Le nouveau code de déontologie du CDJ ne fait d’ailleurs pas de quartier, pour ce qui est des tâches incompatibles : « Les journalistes évitent tout conflit d’intérêts. Ils n’exercent aucune activité pour le compte de tiers si cette activité porte atteinte à leur indépendance. Les journalistes ne prêtent pas leur concours à des activités de publicité ou de communication non journalistique. »
Une forme de clause de conscience, est incluse dans le code belge : « Les journalistes préservent leur indépendance et refusent toute pression. Ils n’acceptent d’instructions que des responsables de leur rédaction. Les journalistes refusent les injonctions contraires à la déontologie journalistique, d’où qu’elles viennent.

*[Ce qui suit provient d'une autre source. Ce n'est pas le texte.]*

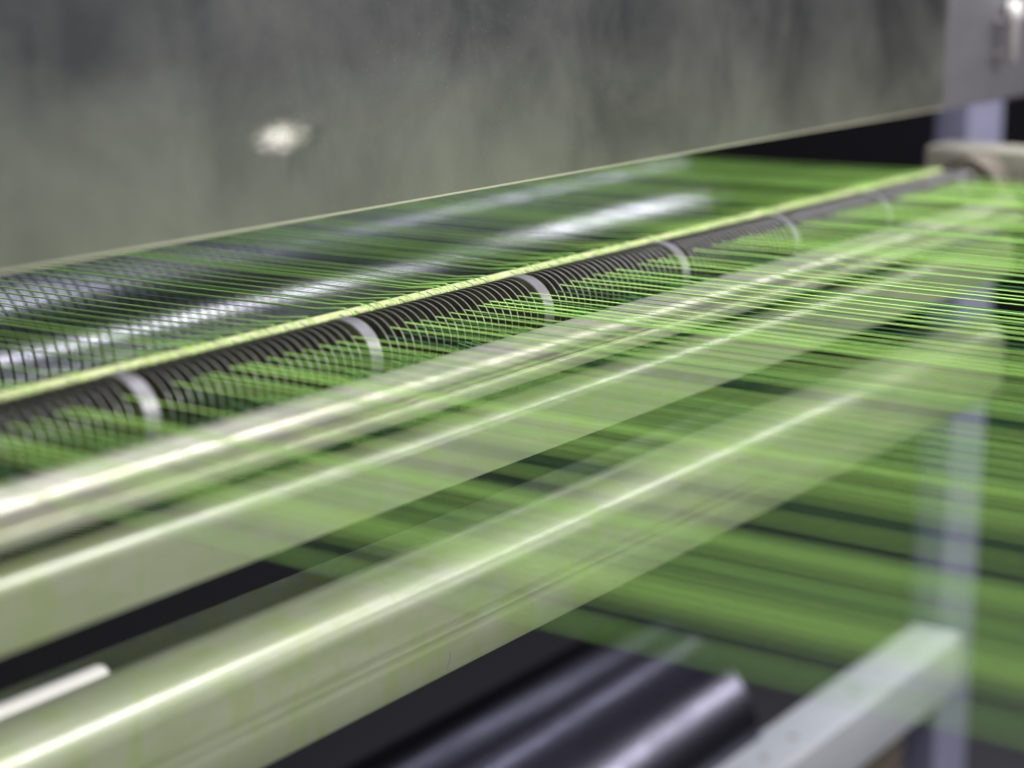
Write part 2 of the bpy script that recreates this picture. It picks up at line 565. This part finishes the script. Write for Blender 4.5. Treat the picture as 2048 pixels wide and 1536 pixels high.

Ils ne sont tenus d’accepter aucune injonction contraire à la ligne éditoriale de l’organe d’information auquel ils collaborent. »
Une telle clause ne peut reposer que sur les épaules des journalistes, a fortiori de journalistes pratiquant leur métier dans la précarité. Les entreprises de presse doivent également y souscrire. Or, c’est chose faite, selon M. Linard, qui souligne que « les patrons de presse sont co-auteurs du travail ».
La Charte de Munich Ce texte, Déclaration des droits et devoirs des journalistes, adopté en 1971 reconnaît l’importance d’une rémunération suffisante des journalistes pour assurer leur indépendance. « En considération de sa fonction et de ses responsabilités, le journaliste a droit non seulement au bénéfice des conventions collectives, mais aussi à un contrat personnel assurant la sécurité matérielle et morale de son travail ainsi qu’à une rémunération correspondant au rôle social qui est le sien, et suffisante pour garantir son indépendance économique. » |
Le livre des journalistes Pascal Lapointe et Christiane Dupont, Les nouveaux journalistes : le guide. Entre précarité et indépendance, publié en 2006, aborde de front la question de la pratique du journalisme indépendant, dans un monde où la précarité est en hausse.